■ **Material for the task**
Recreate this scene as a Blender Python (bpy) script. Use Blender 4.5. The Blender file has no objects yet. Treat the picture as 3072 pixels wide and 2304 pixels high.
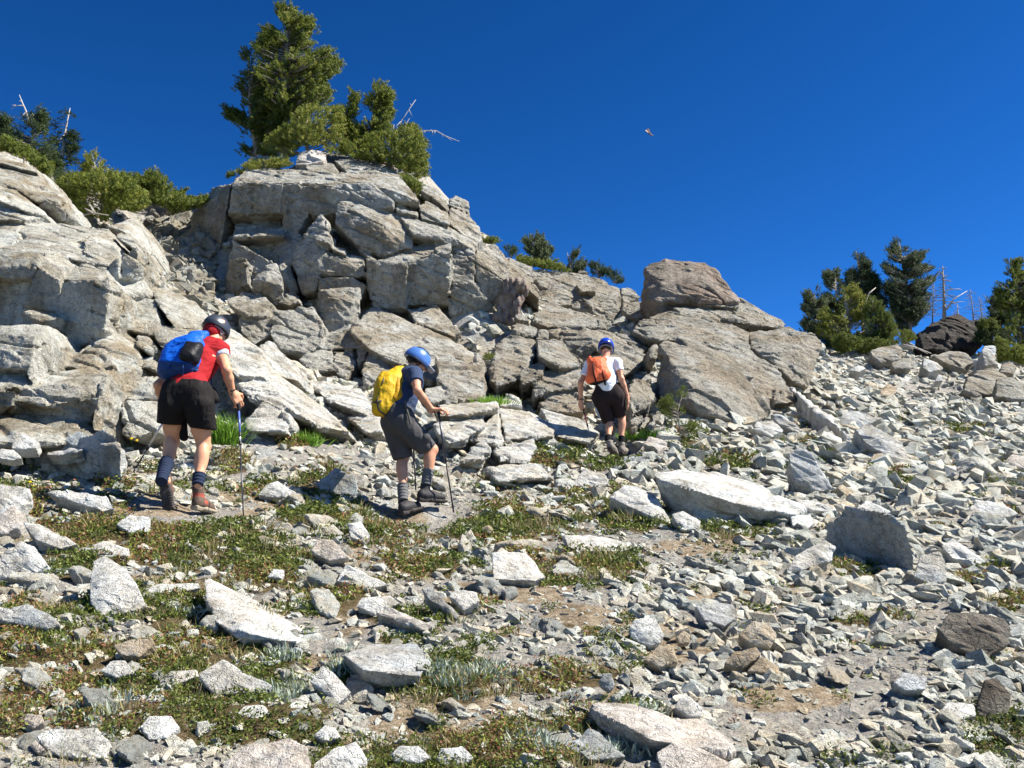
import bpy, bmesh, math, random
import numpy as np
random.seed(7)
RNG = np.random.default_rng(11)
scene = bpy.context.scene
COL = scene.collection
f32 = np.float32

# ------------------------------------------------------------------ camera
PITCH = math.radians(12.0)
FSRC = 2989.0
SUN_DIR = np.array([0.64, -0.06, 0.76]); SUN_DIR /= np.linalg.norm(SUN_DIR)

def world_at(px, py, Y):
    """a point of the photograph (source pixels) at forward distance Y"""
    xn = (px - 1536.0) / FSRC; yn = (1152.0 - py) / FSRC
    s = Y / (math.cos(PITCH) - yn * math.sin(PITCH))
    return np.array([s * xn, Y, s * (math.sin(PITCH) + yn * math.cos(PITCH))])

def to_src(x, y, z):
    d = y * math.cos(PITCH) + z * math.sin(PITCH)
    u = -y * math.sin(PITCH) + z * math.cos(PITCH)
    d = np.maximum(d, 1e-3)
    return 1536.0 + FSRC * x / d, 1152.0 - FSRC * u / d

FRAMES = {'C': (500, 450, 2.0109), 'L': (0, 400, 2.765), 'M': (0, 900, 2.765), 'R': (1400, 700, 2.0109),
          'N': (700, 1000, 2.0109), 'D': (0, 0, 0.72005), 'Q2': (1536, 576, 1.44), 'Q3': (0, 1152, 1.44),
          'Q4': (1536, 1152, 1.44), 'T': (640, 0, 2.676), 'V': (2350, 680, 3.0637), 'H': (0, 250, 2.765),
          'P1': (380, 900, 2.369), 'P2': (1060, 1000, 2.765), 'P3': (1680, 980, 3.769)}

def src(fr, x, y):
    ox, oy, k = FRAMES[fr]
    return ox + x / k, oy + y / k

def at(fr, x, y, Y):
    px, py = src(fr, x, y)
    return world_at(px, py, Y)

cam_d = bpy.data.cameras.new('camera')
cam = bpy.data.objects.new('camera', cam_d); COL.objects.link(cam)
cam.location = (0, 0, 0); cam.rotation_euler = (math.radians(90) + PITCH, 0, 0)
cam_d.sensor_width = 36.0; cam_d.lens = 36.0 * FSRC / 3072.0
cam_d.clip_start = 0.05; cam_d.clip_end = 5000
scene.camera = cam

# ------------------------------------------------------------------ noise (numpy)
def _hash(ix, iy, iz, k=0):
    h = (ix.astype(np.uint32) * np.uint32(374761393)) ^ (iy.astype(np.uint32) * np.uint32(668265263)) \
        ^ (iz.astype(np.uint32) * np.uint32(2147483647 - 58)) ^ np.uint32((k * 1274126177 + 97) & 0xffffffff)
    h = (h ^ (h >> np.uint32(13))) * np.uint32(1274126177)
    h = (h ^ (h >> np.uint32(16))) * np.uint32(2246822519)
    h = h ^ (h >> np.uint32(15))
    return (h & np.uint32(0xffffff)).astype(f32) / f32(0xffffff)

def vnoise(p, scale=1.0, seed=0):
    """smooth value noise, -1..1"""
    q = np.asarray(p, f32) * f32(scale)
    i = np.floor(q).astype(np.int32); f = q - i
    u = f * f * (3 - 2 * f)
    out = 0
    for dx in (0, 1):
        wx = u[:, 0] if dx else 1 - u[:, 0]
        for dy in (0, 1):
            wy = u[:, 1] if dy else 1 - u[:, 1]
            for dz in (0, 1):
                wz = u[:, 2] if dz else 1 - u[:, 2]
                out = out + wx * wy * wz * _hash(i[:, 0] + dx, i[:, 1] + dy, i[:, 2] + dz, seed)
    return out * 2 - 1

def fbm(p, scale, octv=4, seed=0, gain=0.5):
    a, s, t = 1.0, 0, 0
    for k in range(octv):
        s = s + a * vnoise(p, scale * 2.03 ** k, seed + k * 7); t += a; a *= gain
    return s / t

def facets(p, size, seed=0, tilt=0.5, M=None, warp=0.15):
    """each Voronoi cell is one tilted plane: chipped, jointed rock. returns height in units of size, and edge closeness"""
    q = np.asarray(p, f32) / f32(size)
    if M is not None: q = q @ np.asarray(M, f32).T
    if warp:
        q = q + f32(warp) * np.stack([vnoise(q, 2.1, seed + 31), vnoise(q, 2.1, seed + 32), vnoise(q, 2.1, seed + 33)], 1)
    i = np.floor(q).astype(np.int32)
    n = len(q)
    d1 = np.full(n, 9e9, f32); d2 = np.full(n, 9e9, f32); h = np.zeros(n, f32)
    for dx in (-1, 0, 1):
        for dy in (-1, 0, 1):
            for dz in (-1, 0, 1):
                cx, cy, cz = i[:, 0] + dx, i[:, 1] + dy, i[:, 2] + dz
                jx = _hash(cx, cy, cz, seed); jy = _hash(cx, cy, cz, seed + 1); jz = _hash(cx, cy, cz, seed + 2)
                rx = q[:, 0] - (cx + jx); ry = q[:, 1] - (cy + jy); rz = q[:, 2] - (cz + jz)
                d = rx * rx + ry * ry + rz * rz
                m = d < d1
                d2 = np.where(m, d1, np.minimum(d2, d)); d1 = np.where(m, d, d1)
                ga = _hash(cx, cy, cz, seed + 3) * 2 - 1; gb = _hash(cx, cy, cz, seed + 4) * 2 - 1
                gc = _hash(cx, cy, cz, seed + 5) * 2 - 1; b = _hash(cx, cy, cz, seed + 6) - 0.5
                h = np.where(m, tilt * (ga * rx + gb * ry + gc * rz) + 0.5 * b, h)
    return h, np.sqrt(d2) - np.sqrt(d1)

# ------------------------------------------------------------------ mesh helpers
def make_mesh(name, V, F, mats=(), midx=None, smooth=False, attrs=None):
    """V (n,3); F (m,k) array or list of arrays of equal-length faces"""
    me = bpy.data.meshes.new(name)
    Fs = F if isinstance(F, list) else [F]
    Fs = [np.asarray(a, np.int32) for a in Fs if len(a)]
    V = np.asarray(V, f32)
    me.vertices.add(len(V)); me.vertices.foreach_set('co', V.ravel())
    nl = sum(a.size for a in Fs); nf = sum(len(a) for a in Fs)
    me.loops.add(nl); me.polygons.add(nf)
    me.loops.foreach_set('vertex_index', np.concatenate([a.ravel() for a in Fs]))
    tot = np.concatenate([np.full(len(a), a.shape[1], np.int32) for a in Fs])
    st = np.concatenate([[0], np.cumsum(tot)[:-1]]).astype(np.int32)
    me.polygons.foreach_set('loop_start', st)
    me.polygons.foreach_set('use_smooth', np.full(nf, smooth, bool))
    for m in mats: me.materials.append(m)
    if midx is not None: me.polygons.foreach_set('material_index', np.asarray(midx, np.int32))
    for k, (dom, arr) in (attrs or {}).items():
        a = me.attributes.new(k, 'FLOAT', dom); a.data.foreach_set('value', np.asarray(arr, f32))
    me.update(calc_edges=True); me.validate()
    return me

def link(name, me, parent=None, loc=(0, 0, 0)):
    o = bpy.data.objects.new(name, me); COL.objects.link(o); o.location = loc
    if parent is not None: o.parent = parent
    return o

def tag(o, label=None, cat=None, group=None, kind=None):
    if label: o['label'] = label
    if cat: o['category'] = cat
    if group: o['group'] = group
    if kind: o['kind'] = kind
    return o

def obj(name, V, F, mats, parent=None, origin=(0, 0, 0), **kw):
    """mesh given in world coordinates, stored relative to origin"""
    V = np.asarray(V, float) - np.asarray(origin, float)
    me = make_mesh(name, V, F, mats if isinstance(mats, (list, tuple)) else [mats], **kw)
    return link(name, me, parent, (0, 0, 0) if parent is not None else tuple(origin))

def empty(name, loc):
    o = bpy.data.objects.new(name, None); COL.objects.link(o); o.location = tuple(loc); o.empty_display_size = 0.1
    return o

def tube(pts, radii, sides=8, cap=True):
    pts = [np.asarray(p, float) for p in pts]
    n = len(pts)
    if not hasattr(radii, '__len__'): radii = [radii] * n
    V = []; F = []; T = []
    up = np.array([0.13, 0.21, 0.97])
    for i in range(n):
        t = pts[min(i + 1, n - 1)] - pts[max(i - 1, 0)]
        t = t / (np.linalg.norm(t) + 1e-9)
        u = np.cross(t, up)
        if np.linalg.norm(u) < 0.1: u = np.cross(t, [1, 0, 0])
        u /= np.linalg.norm(u); w = np.cross(t, u)
        for k in range(sides):
            a = 2 * math.pi * k / sides
            V.append(pts[i] + radii[i] * (math.cos(a) * u + math.sin(a) * w))
    for i in range(n - 1):
        for k in range(sides):
            a = i * sides + k; b = i * sides + (k + 1) % sides
            F.append((a, b, b + sides, a + sides))
    if cap:
        V.append(pts[0]); V.append(pts[-1]); c0 = len(V) - 2
        for k in range(sides):
            T.append((c0, (k + 1) % sides, k)); b = (n - 1) * sides
            T.append((c0 + 1, b + k, b + (k + 1) % sides))
    return np.array(V), np.array(F), np.array(T, np.int32).reshape(-1, 3)

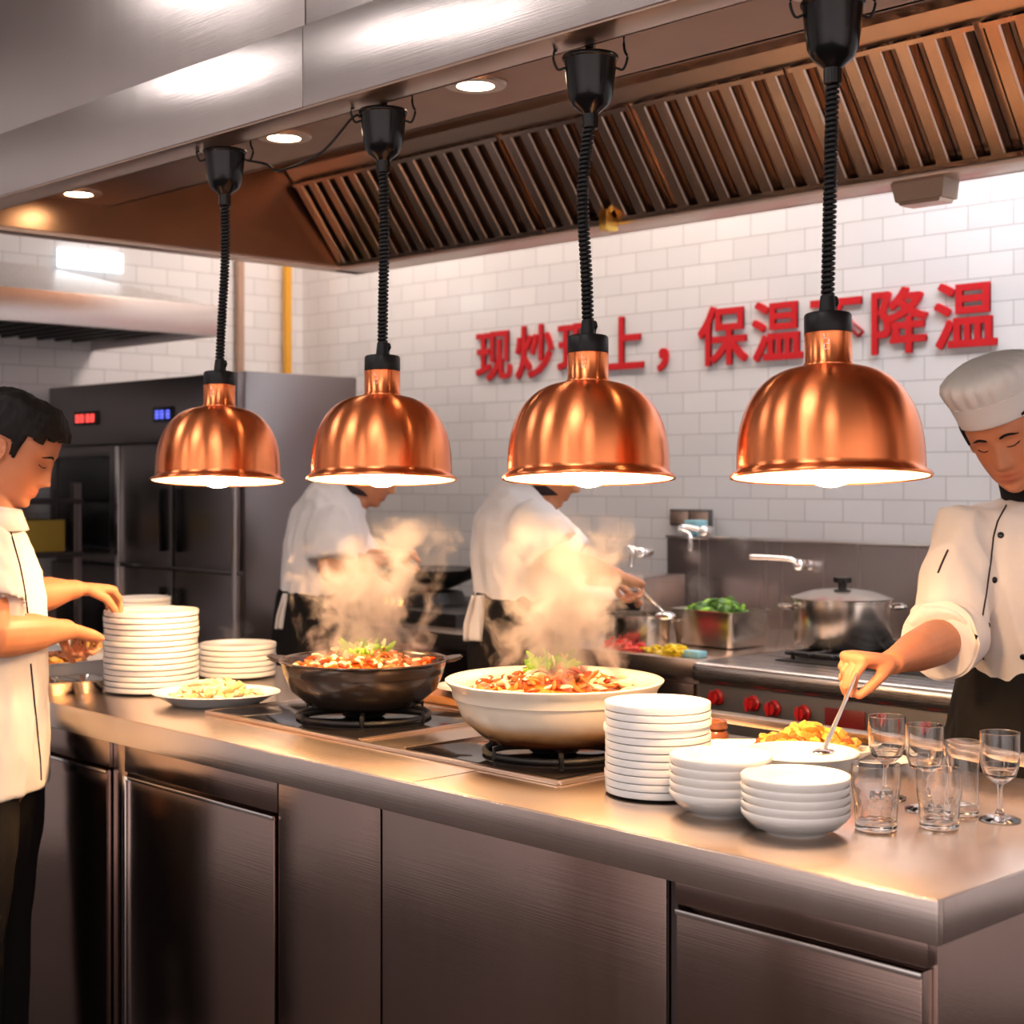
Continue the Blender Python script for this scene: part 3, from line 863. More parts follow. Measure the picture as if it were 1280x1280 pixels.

■ **Problem**
Please extract exactly the lines of the data, from the first through the line containing "return 1536.0 +", and add no pictures to the copy.

■ **Answer to the problem**
Recreate this scene as a Blender Python (bpy) script. Use Blender 4.5. The Blender file has no objects yet. Treat the picture as 3072 pixels wide and 2304 pixels high.
import bpy, bmesh, math, random
import numpy as np
random.seed(7)
RNG = np.random.default_rng(11)
scene = bpy.context.scene
COL = scene.collection
f32 = np.float32

# ------------------------------------------------------------------ camera
PITCH = math.radians(12.0)
FSRC = 2989.0
SUN_DIR = np.array([0.64, -0.06, 0.76]); SUN_DIR /= np.linalg.norm(SUN_DIR)

def world_at(px, py, Y):
    """a point of the photograph (source pixels) at forward distance Y"""
    xn = (px - 1536.0) / FSRC; yn = (1152.0 - py) / FSRC
    s = Y / (math.cos(PITCH) - yn * math.sin(PITCH))
    return np.array([s * xn, Y, s * (math.sin(PITCH) + yn * math.cos(PITCH))])

def to_src(x, y, z):
    d = y * math.cos(PITCH) + z * math.sin(PITCH)
    u = -y * math.sin(PITCH) + z * math.cos(PITCH)
    d = np.maximum(d, 1e-3)
    return 1536.0 + FSRC * x / d, 1152.0 - FSRC * u / d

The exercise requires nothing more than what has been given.